Quote each line of the material verbatim, without the pictures.
--- start of GIVEN DATA ---
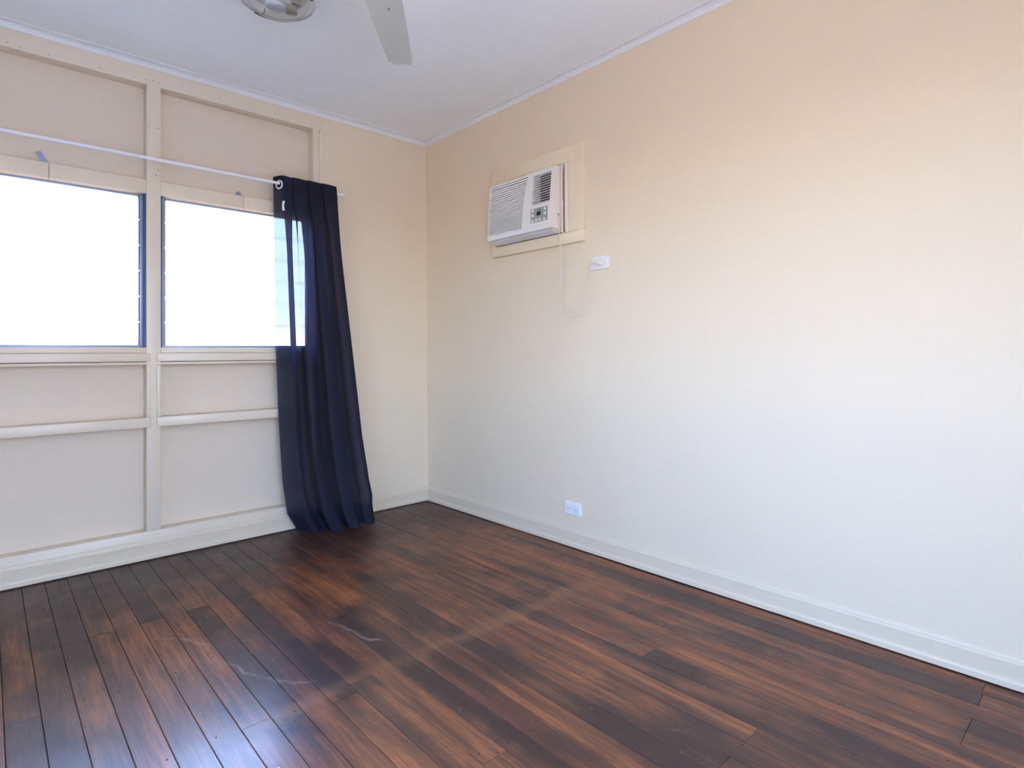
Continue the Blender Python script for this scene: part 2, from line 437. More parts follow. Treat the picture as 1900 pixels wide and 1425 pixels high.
for (nx, ny) in nails:
    vs = [bm.verts.new((nx + 0.0022 * math.cos(i * PI / 3), ny + 0.0022 * math.sin(i * PI / 3), 0.0012)) for i in range(6)]
    vt = [bm.verts.new((nx + 0.0024 * math.cos(i * PI / 3), ny + 0.0024 * math.sin(i * PI / 3), -0.003)) for i in range(6)]
    bm.faces.new(vs)
    for i in range(6): bm.faces.new((vs[i], vs[(i + 1) % 6], vt[(i + 1) % 6], vt[i]))
nl = finish(bm, 'nail_heads', M_nail, floor); nl['kind'] = 'stuff'

# skirting boards
SK = [(0, 0.006), (0.018, 0.006), (0.018, 0.024), (0.0155, 0.031), (0.0125, 0.033), (0.012, 0.037), (0.012, 0.086),
      (0.0085, 0.091), (0.0075, 0.097), (0.0045, 0.104), (0, 0.106)]
struct(prism('baseboard_right', M_skirt, SK, lambda u, v, a: (WY - u, a, v), YB, WY))
struct(prism('baseboard_back', M_skirt, SK, lambda u, v, a: (a, WY - u, v), XL, WY))
struct(prism('baseboard_left', M_skirt, SK, lambda u, v, a: (XL + u, a, v), YB, WY))
bf = struct(empty('baseboard_front'))
for a0, a1 in ((XL, DX0), (DX1, WY)):
    prism('skirting_length', M_skirt, SK, lambda u, v, a: (a, YB + u, v), a0, a1, bf)
# cornices
def cove():
    p = [(0, 0.0), (0, -0.034), (0.004, -0.034)]
    for i in range(7):
        a = i / 6 * PI / 2
        p.append((0.005 + 0.024 * (1 - math.cos(a)), -0.031 + 0.025 * math.sin(a)))
    p += [(0.035, -0.006), (0.035, 0.0)]
    return p
CV = cove()
struct(prism('trim_1', M_corn, CV, lambda u, v, a: (WY - u, a, CZ + v), YB, WY, smooth=True), 'white ceiling cornice along the right wall')
struct(prism('trim_2', M_corn, CV, lambda u, v, a: (a, WY - u, CZ + v), XL, WY, smooth=True), 'white ceiling cornice along the window wall')
struct(prism('trim_3', M_corn, CV, lambda u, v, a: (XL + u, a, CZ + v), YB, WY, smooth=True))
struct(prism('trim_4', M_corn, CV, lambda u, v, a: (a, YB + u, CZ + v), XL, WY, smooth=True))

# exposed framing of the window wall
frame = struct(empty('trim_7'), 'exposed cream painted stud framing around the windows')
def fr(name, *a, bev=0.002, m=M_trim): return box(name, m, *a, parent=frame, bev=bev)
fr('top_plate', S0[0], S2[1] - 0.014, WY - 0.001, PY, 2.555, CZ)
fr('top_plate_end', S2[1] - 0.0135, S2[1] + 0.001, WY + 0.002, PY, 2.550, CZ, bev=0.003)
fr('bottom_plate', S0[0], S2[1], WY, PY, 0.0, 0.150, bev=0.004)
fr('stud', S1[0], S1[1], WY - 0.001, PY, 0.150, 2.555)
fr('stud', S0[0], S0[1], WY - 0.001, PY, 0.150, 2.555)
fr('stud', S2[0] + 0.006, S2[1] - 0.022, WY - 0.001, PY, 0.150, 2.555)
fr('edge_strip', S2[1] - 0.021, S2[1] - 0.001, WY - 0.004, PY, 0.150, 2.548, bev=0.003)
for (A, B) in ((S0[1], S1[0]), (S1[1], S2[0] + 0.006)):
    xj = A + (B - A) * (0.52 if A < -2 else 0.50)
    fr('head_rail', A, xj - 0.0008, WY + 0.001, PY, Z_HEAD, Z_HTOP)
    fr('head_rail', xj + 0.0008, B, WY + 0.001, PY, Z_HEAD, Z_HTOP)
    fr('joint_cover', xj + 0.004, xj + 0.032, WY - 0.0005, WY + 0.002, Z_HEAD + 0.002, Z_HTOP - 0.002, bev=0.0004)
    fr('sill_board', A, B, WY - 0.001, 0.112, 1.106, Z_SILL, bev=0.003)
    fr('apron', A - 0.019, B + 0.019, WY - 0.008, PY, 1.060, 1.105, bev=0.003)
    fr('bead', A - 0.016, B + 0.016, WY - 0.004, PY, 1.041, 1.058, bev=0.007)
    for xs in ((A - 0.019, A - 0.0005), (B + 0.0005, B + 0.019)):
        fr('cover_strip', xs[0], xs[1], WY - 0.007, WY - 0.0005, 0.762, 1.040, bev=0.003)
    fr('mid_rail', A - 0.019, B + 0.019, WY - 0.007, WY - 0.0005, 0.707, 0.760, bev=0.006)
    fr('nogging', A, B, WY - 0.0005, PY, 0.709, 0.759, bev=0.001)

def stopped_nails(pts):
    bm = bmesh.new()
    for (nx, nz) in pts:
        vs = [bm.verts.new((nx + 0.0032 * math.cos(i * PI / 4), WY - 0.0016, nz + 0.0032 * math.sin(i * PI / 4))) for i in range(8)]
        vt = [bm.verts.new((v.co.x, WY + 0.002, v.co.z)) for v in vs]
        bm.faces.new(vs)
        for i in range(8): bm.faces.new((vs[i], vs[(i + 1) % 8], vt[(i + 1) % 8], vt[i]))
    o = finish(bm, 'nail_heads', mat('filled_nail', lin(150, 142, 132), 0.7), frame); o['kind'] = 'stuff'
stopped_nails([(-2.345, 2.575), (-2.30, 2.571), (-2.19, 2.572), (-1.99, 2.572), (-1.785, 2.578), (-1.75, 2.583), (-1.724, 2.577), (-1.77, 2.330), (-1.728, 2.328), (-1.726, 2.10), (-1.735, 2.07), (-0.84, 2.565), (-0.838, 2.44), (-1.10, 2.585), (-1.42, 2.583), (-1.66, 0.742), (-1.02, 0.742)])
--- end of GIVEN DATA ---
[TASK RESPONSE]
Continue the Blender Python script for this scene: part 2, from line 437. More parts follow. Treat the picture as 1900 pixels wide and 1425 pixels high.
for (nx, ny) in nails:
    vs = [bm.verts.new((nx + 0.0022 * math.cos(i * PI / 3), ny + 0.0022 * math.sin(i * PI / 3), 0.0012)) for i in range(6)]
    vt = [bm.verts.new((nx + 0.0024 * math.cos(i * PI / 3), ny + 0.0024 * math.sin(i * PI / 3), -0.003)) for i in range(6)]
    bm.faces.new(vs)
    for i in range(6): bm.faces.new((vs[i], vs[(i + 1) % 6], vt[(i + 1) % 6], vt[i]))
nl = finish(bm, 'nail_heads', M_nail, floor); nl['kind'] = 'stuff'

# skirting boards
SK = [(0, 0.006), (0.018, 0.006), (0.018, 0.024), (0.0155, 0.031), (0.0125, 0.033), (0.012, 0.037), (0.012, 0.086),
      (0.0085, 0.091), (0.0075, 0.097), (0.0045, 0.104), (0, 0.106)]
struct(prism('baseboard_right', M_skirt, SK, lambda u, v, a: (WY - u, a, v), YB, WY))
struct(prism('baseboard_back', M_skirt, SK, lambda u, v, a: (a, WY - u, v), XL, WY))
struct(prism('baseboard_left', M_skirt, SK, lambda u, v, a: (XL + u, a, v), YB, WY))
bf = struct(empty('baseboard_front'))
for a0, a1 in ((XL, DX0), (DX1, WY)):
    prism('skirting_length', M_skirt, SK, lambda u, v, a: (a, YB + u, v), a0, a1, bf)
# cornices
def cove():
    p = [(0, 0.0), (0, -0.034), (0.004, -0.034)]
    for i in range(7):
        a = i / 6 * PI / 2
        p.append((0.005 + 0.024 * (1 - math.cos(a)), -0.031 + 0.025 * math.sin(a)))
    p += [(0.035, -0.006), (0.035, 0.0)]
    return p
CV = cove()
struct(prism('trim_1', M_corn, CV, lambda u, v, a: (WY - u, a, CZ + v), YB, WY, smooth=True), 'white ceiling cornice along the right wall')
struct(prism('trim_2', M_corn, CV, lambda u, v, a: (a, WY - u, CZ + v), XL, WY, smooth=True), 'white ceiling cornice along the window wall')
struct(prism('trim_3', M_corn, CV, lambda u, v, a: (XL + u, a, CZ + v), YB, WY, smooth=True))
struct(prism('trim_4', M_corn, CV, lambda u, v, a: (a, YB + u, CZ + v), XL, WY, smooth=True))

# exposed framing of the window wall
frame = struct(empty('trim_7'), 'exposed cream painted stud framing around the windows')
def fr(name, *a, bev=0.002, m=M_trim): return box(name, m, *a, parent=frame, bev=bev)
fr('top_plate', S0[0], S2[1] - 0.014, WY - 0.001, PY, 2.555, CZ)
fr('top_plate_end', S2[1] - 0.0135, S2[1] + 0.001, WY + 0.002, PY, 2.550, CZ, bev=0.003)
fr('bottom_plate', S0[0], S2[1], WY, PY, 0.0, 0.150, bev=0.004)
fr('stud', S1[0], S1[1], WY - 0.001, PY, 0.150, 2.555)
fr('stud', S0[0], S0[1], WY - 0.001, PY, 0.150, 2.555)
fr('stud', S2[0] + 0.006, S2[1] - 0.022, WY - 0.001, PY, 0.150, 2.555)
fr('edge_strip', S2[1] - 0.021, S2[1] - 0.001, WY - 0.004, PY, 0.150, 2.548, bev=0.003)
for (A, B) in ((S0[1], S1[0]), (S1[1], S2[0] + 0.006)):
    xj = A + (B - A) * (0.52 if A < -2 else 0.50)
    fr('head_rail', A, xj - 0.0008, WY + 0.001, PY, Z_HEAD, Z_HTOP)
    fr('head_rail', xj + 0.0008, B, WY + 0.001, PY, Z_HEAD, Z_HTOP)
    fr('joint_cover', xj + 0.004, xj + 0.032, WY - 0.0005, WY + 0.002, Z_HEAD + 0.002, Z_HTOP - 0.002, bev=0.0004)
    fr('sill_board', A, B, WY - 0.001, 0.112, 1.106, Z_SILL, bev=0.003)
    fr('apron', A - 0.019, B + 0.019, WY - 0.008, PY, 1.060, 1.105, bev=0.003)
    fr('bead', A - 0.016, B + 0.016, WY - 0.004, PY, 1.041, 1.058, bev=0.007)
    for xs in ((A - 0.019, A - 0.0005), (B + 0.0005, B + 0.019)):
        fr('cover_strip', xs[0], xs[1], WY - 0.007, WY - 0.0005, 0.762, 1.040, bev=0.003)
    fr('mid_rail', A - 0.019, B + 0.019, WY - 0.007, WY - 0.0005, 0.707, 0.760, bev=0.006)
    fr('nogging', A, B, WY - 0.0005, PY, 0.709, 0.759, bev=0.001)

def stopped_nails(pts):
    bm = bmesh.new()
    for (nx, nz) in pts:
        vs = [bm.verts.new((nx + 0.0032 * math.cos(i * PI / 4), WY - 0.0016, nz + 0.0032 * math.sin(i * PI / 4))) for i in range(8)]
        vt = [bm.verts.new((v.co.x, WY + 0.002, v.co.z)) for v in vs]
        bm.faces.new(vs)
        for i in range(8): bm.faces.new((vs[i], vs[(i + 1) % 8], vt[(i + 1) % 8], vt[i]))
    o = finish(bm, 'nail_heads', mat('filled_nail', lin(150, 142, 132), 0.7), frame); o['kind'] = 'stuff'
stopped_nails([(-2.345, 2.575), (-2.30, 2.571), (-2.19, 2.572), (-1.99, 2.572), (-1.785, 2.578), (-1.75, 2.583), (-1.724, 2.577), (-1.77, 2.330), (-1.728, 2.328), (-1.726, 2.10), (-1.735, 2.07), (-0.84, 2.565), (-0.838, 2.44), (-1.10, 2.585), (-1.42, 2.583), (-1.66, 0.742), (-1.02, 0.742)])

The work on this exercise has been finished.